All of the dirty DC dealings in Netflix's House of Cards arguably make it the most cynical of the current crop of highly-acclaimed and talked over television shows. However, the epic Game of Thrones – in spite of its fantastical elements – paints an even more brutal picture of the vile nature of politics, and the ruinous nature of wars with even the noblest stated intentions.

The HBO series, set in the magical-tinged fictional land of Westeros, is nearly finished with its fourth season. The show is often criticized for its graphic violence – though that usually has a larger purpose – and laughably gratuitous sex scenes. But neither gore nor smut is the point. The truly entrancing quality of the show (carried over from the books by George R.R. Martin on which it is based) is the scads of gray, but sympathetic characters to worry over. Indeed, there are flawed, but compelling characters on every side in the series' ongoing war to win the Iron Throne. Hence the tension that comes from watching, and from the knowledge that there is no happy ending in store for everyone. Hell, there may be no happy ending for any of these characters.

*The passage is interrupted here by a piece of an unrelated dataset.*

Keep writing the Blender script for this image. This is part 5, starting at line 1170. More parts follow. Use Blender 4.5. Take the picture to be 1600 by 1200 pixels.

On Monday, the Bulletin of the Atomic Scientists published an exhaustive comparison between the dragons of would-be Westeros queen – and George W. Bush proxy, according to both liberal and neocon interpretation – Daenerys Targaryen and the game-changing quality of nuclear weapons in warfare. This side-by-side mostly works, but the ideology of Daenerys remains more interesting than her monopoly on dragons/WMDS. For all her conquering hubris, Daenerys considers herself on a humanitarian mission to free the slaves of various cities that lie along her route to win the throne. She is well-meaning, deeply principled, and yet she is shown bumbling into cultures of which she has no awareness. It's sometimes hard not to read her journey as a parallel with US foreign policy (even if necons prefer to twist that into praise of the Bush doctrine). If Daenerys says she means to bring freedom with her army; if she shouts her noble, chain-breaking mission from the hilltops, everything is sure to end well. And if she savagely punishes the slave masters in various cities, well, they deserved it and there shall be no negative consequences from changing culture by military force. (There will be, though, because this show is that good.)